What the task asks: Print the lines of the listing below verbatim from its first line through the line bearing "scene.view_settings.exposure=0.04". Any pictures are to be omitted.

Material:
-- Start --
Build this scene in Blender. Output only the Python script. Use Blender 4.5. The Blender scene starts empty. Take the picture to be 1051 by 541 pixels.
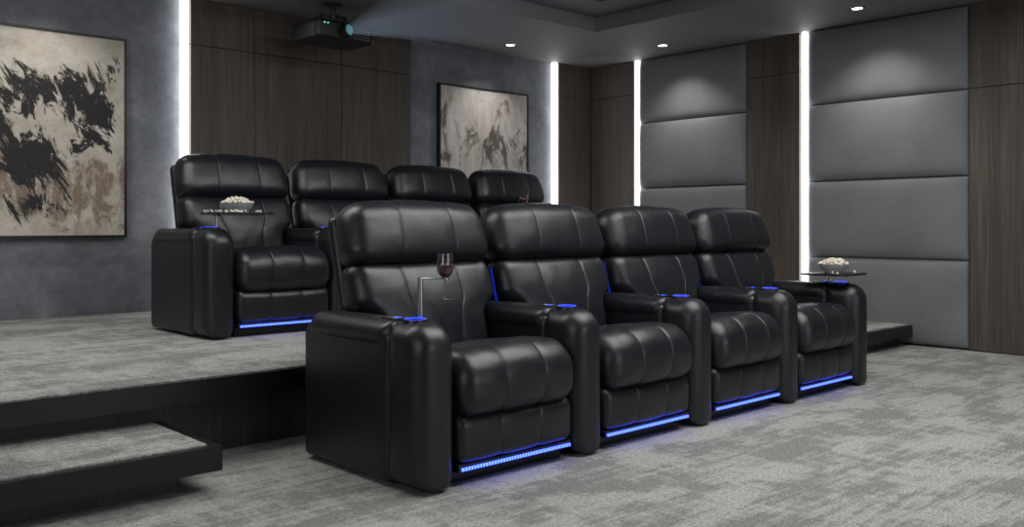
import bpy, bmesh, math, random
from mathutils import Vector, Matrix, noise
random.seed(4)
scene=bpy.context.scene
COL=scene.collection
scene.view_settings.view_transform='Standard'
scene.view_settings.look='None'
scene.view_settings.exposure=0.04

# ---------------------------------------------------------------- materials
def newmat(name):
    m=bpy.data.materials.new(name); m.use_nodes=True
    nt=m.node_tree; b=nt.nodes['Principled BSDF']
    return m,nt,b
def simple(name,col,rough=.5,metal=0,spec=.5,**kw):
    m,nt,b=newmat(name)
    b.inputs['Base Color'].default_value=(*col,1); b.inputs['Roughness'].default_value=rough
    b.inputs['Metallic'].default_value=metal; b.inputs['Specular IOR Level'].default_value=spec
    for k,v in kw.items(): b.inputs[k.replace('_',' ')].default_value=v
    return m
def emis(name,col,s):
    m,nt,b=newmat(name)
    b.inputs['Base Color'].default_value=(0,0,0,1)
    b.inputs['Emission Color'].default_value=(*col,1); b.inputs['Emission Strength'].default_value=s
    return m
def N(nt,t,**kw):
    n=nt.nodes.new(t)
    for k,v in kw.items(): setattr(n,k,v)
    return n
def tex_noise(nt,vec,scale,detail=4,rough=.5,dist=0):
    n=N(nt,'ShaderNodeTexNoise'); n.inputs['Scale'].default_value=scale
    n.inputs['Detail'].default_value=detail; n.inputs['Roughness'].default_value=rough
    n.inputs['Distortion'].default_value=dist
    if vec: nt.links.new(vec,n.inputs['Vector'])
    return n.outputs['Fac']
def mapping(nt,src,scale=(1,1,1),loc=(0,0,0),rot=(0,0,0)):
    n=N(nt,'ShaderNodeMapping'); n.inputs['Scale'].default_value=scale
    n.inputs['Location'].default_value=loc; n.inputs['Rotation'].default_value=rot
    nt.links.new(src,n.inputs['Vector']); return n.outputs['Vector']
def ramp(nt,fac,stops,interp='LINEAR'):
    n=N(nt,'ShaderNodeValToRGB'); cr=n.color_ramp; cr.interpolation=interp
    while len(cr.elements)<len(stops): cr.elements.new(.5)
    for e,(p,c) in zip(cr.elements,stops):
        e.position=p; e.color=(*c,1) if len(c)==3 else c
    nt.links.new(fac,n.inputs['Fac']); return n.outputs['Color']
def g(v): return (v,v,v)
def mix(nt,f,a,b,mode='MIX'):
    n=N(nt,'ShaderNodeMix',data_type='RGBA',blend_type=mode)
    for s,i in ((f,0),(a,6),(b,7)):
        if isinstance(s,(int,float)): n.inputs[i].default_value=s
        elif isinstance(s,tuple): n.inputs[i].default_value=(*s,1)
        else: nt.links.new(s,n.inputs[i])
    return n.outputs[2]
def math_(nt,op,a,b=None,clamp=False):
    n=N(nt,'ShaderNodeMath',operation=op); n.use_clamp=clamp
    for s,i in ((a,0),(b,1)):
        if s is None: continue
        if isinstance(s,(int,float)): n.inputs[i].default_value=s
        else: nt.links.new(s,n.inputs[i])
    return n.outputs[0]
def bump(nt,b,h,strength=.3,dist=.01):
    n=N(nt,'ShaderNodeBump'); n.inputs['Strength'].default_value=strength; n.inputs['Distance'].default_value=dist
    nt.links.new(h,n.inputs['Height']); nt.links.new(n.outputs[0],b.inputs['Normal'])
def pos(nt): return N(nt,'ShaderNodeNewGeometry').outputs['Position']
def obj(nt): return N(nt,'ShaderNodeTexCoord').outputs['Object']

# leather
def make_leather():
    m,nt,b=newmat('black_leather')
    o=obj(nt)
    b.inputs['Base Color'].default_value=(.0085,.0098,.0130,1)
    n1=tex_noise(nt,o,14,3,.6,.5)
    v=N(nt,'ShaderNodeTexVoronoi'); v.inputs['Scale'].default_value=260; nt.links.new(o,v.inputs['Vector'])
    h=math_(nt,'ADD',math_(nt,'MULTIPLY',n1,.8),math_(nt,'MULTIPLY',v.outputs['Distance'],.22))
    bump(nt,b,h,.35,.004)
    r=ramp(nt,tex_noise(nt,o,30,3),[(.3,g(.33)),(.7,g(.41))])
    nt.links.new(r,b.inputs['Roughness'])
    b.inputs['Specular IOR Level'].default_value=.55
    return m
LEATHER=make_leather()

def make_carpet():
    m,nt,b=newmat('carpet')
    p=pos(nt)
    big=tex_noise(nt,mapping(nt,p,(1.1,2.1,1),(2,1,0)),1.9,3,.55,.3)
    st=tex_noise(nt,mapping(nt,p,(2.0,20,1)),1.5,5,.72)
    st2=tex_noise(nt,mapping(nt,p,(8,2.4,1),(3,1,0)),1.8,4,.7)
    s=math_(nt,'ADD',math_(nt,'ADD',math_(nt,'MULTIPLY',big,.44),math_(nt,'MULTIPLY',st,.32)),math_(nt,'MULTIPLY',st2,.24))
    patt=ramp(nt,s,[(.465,g(0)),(.54,g(1))])
    col=mix(nt,patt,(.355,.354,.332),(.212,.213,.207))
    fib=tex_noise(nt,p,150,2,.8)
    fib2=tex_noise(nt,mapping(nt,p,(1.5,4,1)),30,3,.8)
    f=ramp(nt,math_(nt,'ADD',math_(nt,'MULTIPLY',fib,.5),math_(nt,'MULTIPLY',fib2,.5)),[(.36,g(.42)),(.62,g(1.42))])
    c=mix(nt,1.0,col,f,'MULTIPLY')
    nt.links.new(c,b.inputs['Base Color']); b.inputs['Roughness'].default_value=.95
    b.inputs['Specular IOR Level'].default_value=.1
    bump(nt,b,fib,.6,.005)
    return m
CARPET=make_carpet()

def make_concrete():
    m,nt,b=newmat('grey_plaster')
    p=pos(nt)
    n=tex_noise(nt,p,1.8,8,.7,.5); n2=tex_noise(nt,p,9,6,.75)
    s=math_(nt,'ADD',math_(nt,'MULTIPLY',n,.65),math_(nt,'MULTIPLY',n2,.35))
    c=ramp(nt,s,[(.36,(.088,.095,.107)),(.5,(.145,.154,.170)),(.64,(.225,.237,.257))])
    nt.links.new(c,b.inputs['Base Color']); b.inputs['Roughness'].default_value=.75
    bump(nt,b,n2,.35,.01)
    return m
CONC=make_concrete()
def make_wood(name='dark_wood',k=1.0):
    m,nt,b=newmat(name)
    p=pos(nt)
    n=tex_noise(nt,mapping(nt,p,(26,26,.7)),2.2,5,.65,.3)
    n2=tex_noise(nt,mapping(nt,p,(5,5,.3)),1.5,3,.5)
    s=math_(nt,'ADD',math_(nt,'MULTIPLY',n,.65),math_(nt,'MULTIPLY',n2,.35))
    c=ramp(nt,s,[(.33,(.034*k,.026*k,.021*k)),(.52,(.076*k,.060*k,.050*k)),(.68,(.125*k,.101*k,.087*k))])
    nt.links.new(c,b.inputs['Base Color']); b.inputs['Roughness'].default_value=.5
    bump(nt,b,n,.15,.004)
    return m
WOOD=make_wood()
def make_fabric():
    m,nt,b=newmat('panel_fabric')
    p=pos(nt)
    n=tex_noise(nt,p,260,2,.7); n2=tex_noise(nt,p,2.5,4,.6)
    c=ramp(nt,math_(nt,'ADD',math_(nt,'MULTIPLY',n,.4),math_(nt,'MULTIPLY',n2,.6)),[(.3,(.132,.135,.146)),(.7,(.196,.200,.214))])
    nt.links.new(c,b.inputs['Base Color']); b.inputs['Roughness'].default_value=.85
    b.inputs['Sheen Weight'].default_value=.1
    bump(nt,b,n,.2,.003)
    return m
FABRIC=make_fabric()
CEIL=simple('ceiling_paint',(.165,.153,.145),.7)
CEIL2=simple('ceiling_dark_paint',(.08,.075,.072),.6)
BLACKEDGE=simple('black_trim',(.008,.008,.009),.3)
RISER=make_wood('riser_wood',.45)
BLKPLA=simple('black_plastic',(.01,.01,.011),.35)
METAL=simple('brushed_metal',(.55,.56,.58),.25,1)
BLUE=emis('blue_led',(.02,.06,1.0),3.5)
BLUEGLOW=emis('blue_reflected_glow',(.01,.05,1.0),.22)  # emission imitating blue LED light reflected between the backs, no lamp of its own
WHITE=emis('white_led',(.95,.96,1.0),7.0)
SPOTE=emis('spot_lens',(1,.97,.92),18)
TEAL=emis('projector_lens_glow',(.12,.35,.4),.4)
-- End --
Exercise output:
Build this scene in Blender. Output only the Python script. Use Blender 4.5. The Blender scene starts empty. Take the picture to be 1051 by 541 pixels.
import bpy, bmesh, math, random
from mathutils import Vector, Matrix, noise
random.seed(4)
scene=bpy.context.scene
COL=scene.collection
scene.view_settings.view_transform='Standard'
scene.view_settings.look='None'
scene.view_settings.exposure=0.04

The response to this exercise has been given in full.